Think you don’t have time to earn the APR? Think again.
In August 2021, I stepped into a communications director role at the arts organization I had joined just a few years earlier. Honored with this leadership role, I reflected on how to build the public relations function within the organization to best achieve personal and organizational success. Seeking to expand my knowledge of industry best practices, I explored professional development courses and concluded PRSA’s Accreditation in Public Relations (APR) was the most logical and compelling program.
With the support and encouragement of my supervisor and family, I made it my 2022 goal to earn my APR. I’ll admit, I was nervous. It had been more than two decades since I’d been in a formal learning environment. But the desire to strengthen my skills and succeed in my new role outweighed the uncertainty.
I applied in January and quickly connected with the PRSA Madison chapter’s APR chair, who matched me with a mentor and helped me get started. I printed the study guide, ordered textbooks and joined a study group by March. That early structure helped turn a daunting goal into manageable steps, something every PR professional knows the value of!
As I began studying, I also started completing Section One of the Panel Presentation Questionnaire, reflecting on my communications experience and current role and responsibilities. For Section Two, due to my time constraints, I chose to focus my project on a past campaign. Around the same time, I was learning about the RPIE model—Research, Planning, Implementation and Evaluation—and began mapping my campaign against it.

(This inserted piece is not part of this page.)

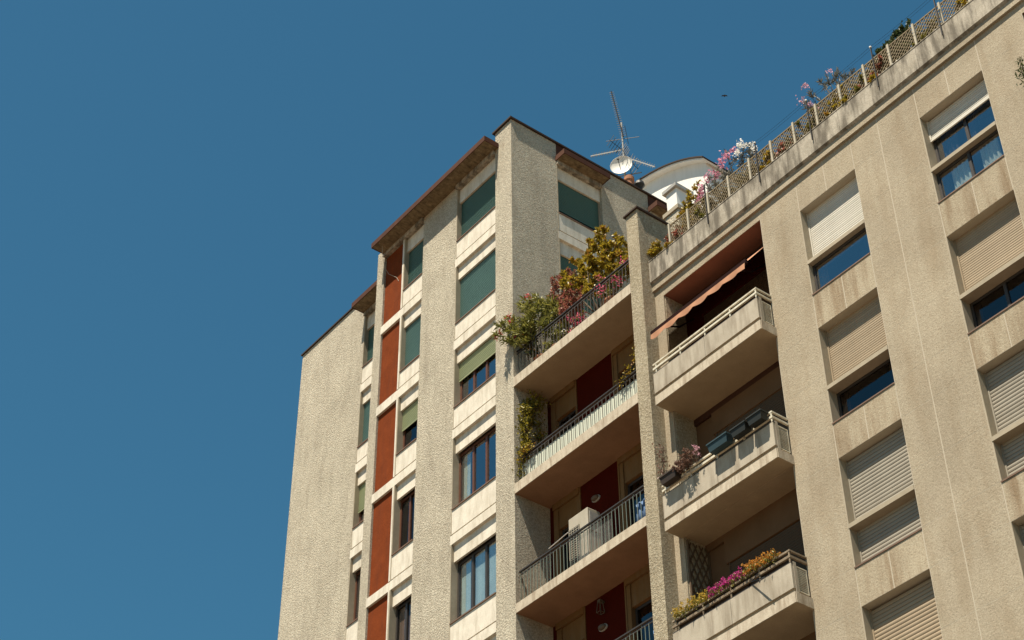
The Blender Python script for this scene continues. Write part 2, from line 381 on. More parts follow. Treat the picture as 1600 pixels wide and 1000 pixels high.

RPIE was new to me in name, but not entirely in practice. I realized I had been applying many of its principles intuitively. Where my campaign lacked depth, I was able to acknowledge those gaps and explain how I would approach them differently now. That exercise alone sharpened my thinking in a way that immediately translated to my day- to-day work, especially in a role where priorities can shift quickly and clarity matters. Looking back, it’s interesting to see how I found myself applying RPIE to the APR process itself. My research came through textbooks, my mentor and my study group.
My planning included setting a clear timeline, defining goals, objectives and strategies, and pacing my workload. I dedicated evenings and weekends to steady progress, spreading reading and preparation across five months.
Implementation meant completing the questionnaire, developing my presentation and successfully presenting to a panel in August. Passing that milestone gave me a new deadline: I had four months to prepare for the exam. I created a 12-week study plan, revisiting key sections multiple times and building my own practice tests. By December, I felt ready. After a final review of terminology and concepts, I sat for the exam—and passed!
I’m proud of the outcome, but even more of the process. Setting a clear goal and schedule while breaking the work into manageable pieces made it achievable, even with a full-time job and competing priorities. Just as meaningful were the connections I built along the way with my APR chair, mentor and fellow candidates.
For anyone considering the APR, know it is absolutely possible to complete the process in 9-12 months. It requires discipline, but it’s designed to fit alongside a busy, fast- moving career. In many ways, the very skills that define public relations—adaptability and the ability to manage competing demands—are the same ones that will carry you through the process.
For me, the APR built on my experience while sharpening my strategic approach. It changed how I think about and execute projects, and that has guided me these years since achieving my APR and will be something I carry with me through the last decade of my career.
If earning your APR is something you’ve been contemplating, do it! It’s not too late to get started this year—and be framing your Certificate of Achievement by this time next year.